Em Espanha, a taxa de incorporação de biocombustíveis não vai além dos 6%, muito abaixo da meta estabelecida pela diretiva da União Europeia, que dita que todos os países têm de chegar aos 10% até 2020. Os dados mais recentes do Eurostat, de 2017, mostram a Suécia perto dos 25% e a Finlândia acima dos 20%
Jaime Braga diz desconhecer as razões que levaram o governo a decidir descer a taxa de incorporação de biocombustíveis de 7,5% para 7% e espera obter essa resposta já hoje quando tiver uma audiência com o novo secretário de Estado da Energia. Com base numa comparação com Espanha, o Partido Comunista tinha já proposto uma redução da meta de incorporação. "Estudam mal os assuntos, olham só para as metas formais - Portugal com 7,5% e Espanha nos 6%. Têm de olhar para a incorporação real e não só para as metas. O que custa dinheiro é a incorporação real e Espanha está neste momento a incorporar, em termos físicos, mais biocombustíveis do que Portugal", defende o presidente da APPB.
A questão prende-se com a existência em Portugal de uma dupla contagem dos biocombustíveis com origem em óleos alimentares, e outras matérias-primas residuais, que são incorporados sobretudo no gasóleo, o que não acontece em Espanha. Ou seja, "com menos quantidade de incorporação de biocombustível cumpre-se na mesma a meta de 7,5%", explica Jaime Braga, mas na realidade Portugal está a incorporar menos de 5%, abaixo de Espanha. "Desta forma, o argumento de que há falta de competitividade face a Espanha cai."
Na prática, a dupla contagem permite às empresas portuguesas reduzirem os custos de fabrico e serem competitivas, mas diminui as quantidades vendidas. "As vendas estão a descer e as empresas estão com atividade fraca. O ideal era a lei ser cumprida e passarmos para 10% de incorporação, para melhorar a atividade do setor."

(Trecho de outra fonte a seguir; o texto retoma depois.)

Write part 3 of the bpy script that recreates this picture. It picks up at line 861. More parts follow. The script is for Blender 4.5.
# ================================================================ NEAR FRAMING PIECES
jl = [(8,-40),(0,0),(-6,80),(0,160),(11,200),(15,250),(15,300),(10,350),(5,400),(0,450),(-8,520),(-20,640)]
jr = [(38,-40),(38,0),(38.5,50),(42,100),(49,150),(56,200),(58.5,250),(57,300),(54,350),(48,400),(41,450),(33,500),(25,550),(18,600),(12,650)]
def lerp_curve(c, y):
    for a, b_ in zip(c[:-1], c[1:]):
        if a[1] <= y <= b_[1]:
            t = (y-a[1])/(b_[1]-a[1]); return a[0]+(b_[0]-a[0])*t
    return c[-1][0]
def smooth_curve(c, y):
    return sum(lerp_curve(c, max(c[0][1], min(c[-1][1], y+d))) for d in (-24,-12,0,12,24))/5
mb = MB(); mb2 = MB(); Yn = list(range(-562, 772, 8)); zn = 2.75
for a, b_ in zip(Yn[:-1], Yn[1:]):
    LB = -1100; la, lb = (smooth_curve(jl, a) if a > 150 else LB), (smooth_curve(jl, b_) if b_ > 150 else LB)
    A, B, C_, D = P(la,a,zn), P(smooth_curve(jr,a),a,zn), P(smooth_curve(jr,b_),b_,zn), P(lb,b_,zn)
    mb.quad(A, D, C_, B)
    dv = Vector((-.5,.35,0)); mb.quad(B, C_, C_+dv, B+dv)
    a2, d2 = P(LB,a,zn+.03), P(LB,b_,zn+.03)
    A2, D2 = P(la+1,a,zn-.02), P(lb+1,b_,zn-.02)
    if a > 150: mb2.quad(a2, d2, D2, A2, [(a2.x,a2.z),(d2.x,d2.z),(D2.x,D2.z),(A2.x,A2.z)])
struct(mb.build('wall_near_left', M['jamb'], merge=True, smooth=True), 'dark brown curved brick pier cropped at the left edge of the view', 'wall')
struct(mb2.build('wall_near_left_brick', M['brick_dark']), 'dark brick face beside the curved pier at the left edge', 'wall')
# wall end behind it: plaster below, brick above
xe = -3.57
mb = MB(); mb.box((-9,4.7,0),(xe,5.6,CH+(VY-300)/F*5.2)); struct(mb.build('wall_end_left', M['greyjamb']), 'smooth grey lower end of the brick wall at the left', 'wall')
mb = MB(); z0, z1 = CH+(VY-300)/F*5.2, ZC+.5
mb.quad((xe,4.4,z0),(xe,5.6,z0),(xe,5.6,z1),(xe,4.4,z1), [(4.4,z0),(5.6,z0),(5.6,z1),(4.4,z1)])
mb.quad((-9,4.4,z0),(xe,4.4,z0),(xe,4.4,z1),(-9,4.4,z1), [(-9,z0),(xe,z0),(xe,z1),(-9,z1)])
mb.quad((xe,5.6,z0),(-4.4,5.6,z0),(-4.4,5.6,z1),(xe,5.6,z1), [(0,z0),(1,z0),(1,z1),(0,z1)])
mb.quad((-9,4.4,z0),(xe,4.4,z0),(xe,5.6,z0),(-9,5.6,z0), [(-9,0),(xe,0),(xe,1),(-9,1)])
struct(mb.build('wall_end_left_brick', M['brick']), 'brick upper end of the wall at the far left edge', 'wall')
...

Jaime Braga reconhece que há um sobrecusto associado aos biocombustíveis, mas sublinha que "há outros fatores que pesam bem mais nos preços dos combustíveis", como os impostos, por exemplo. "Os sobrecustos com incorporação de biocombustíveis existem mas são pequenos. A própria Entidade Nacional para o Setor Energético (ENSE) diz que são 1,4 cêntimos em cada litro; longe dos impostos, que são 80 cêntimos na gasolina e mais de 40 cêntimos no gasóleo", defende o presidente da APPB, sublinhando a conjuntura atual com o petróleo com preços em alta e as oleaginosas e cereais em baixa.
Os números da ENSE mostram que os biocombustíveis dizem respeito a uma fatia de apenas 1,1% do preço do litro de gasóleo: 1,4 cêntimos em 1,260 euros por litro. Decomposto o preço do diesel, 53 cêntimos (42,3%) são pela cotação internacional e frete, 48 cêntimos (37,4%) de ISP e outros impostos e ainda 24 cêntimos de IVA (18,7%). "Se a meta de incorporação dos biocombustíveis aumentasse para 10%, o sobrecusto subiria de 1,1 cêntimos para 1,5 cêntimos", reconhece Jaime Braga, citando dados da ENSE.
A decisão do governo em reduzir a meta de incorporação e aproximá-la do patamar de Espanha pode estar relacionada com uma tentativa de tentar travar a escalada dos preços dos combustíveis face ao país vizinho. Contas feitas pela Prio, e avançadas ao DN/Dinheiro Vivo, mostram que uma incorporação de biocombustíveis de 10% poderia implicar um aumento deste sobrecusto em 0,7 cêntimos por litro, por comparação com Espanha. Algo que o governo pode querer evitar.
As petrolíferas também temem um agravamento dos preços. "Sendo os biocombustíveis mais caros do que os combustíveis de origem fóssil, quanto maior for a taxa de incorporação mais elevado será o preço final. Aumentando a diferença entre as taxas de incorporação em Portugal e em Espanha, naturalmente que se agravará a diferença de preço entre os dois países, sendo nós mais penalizados", lembra João Reis, da Apetro.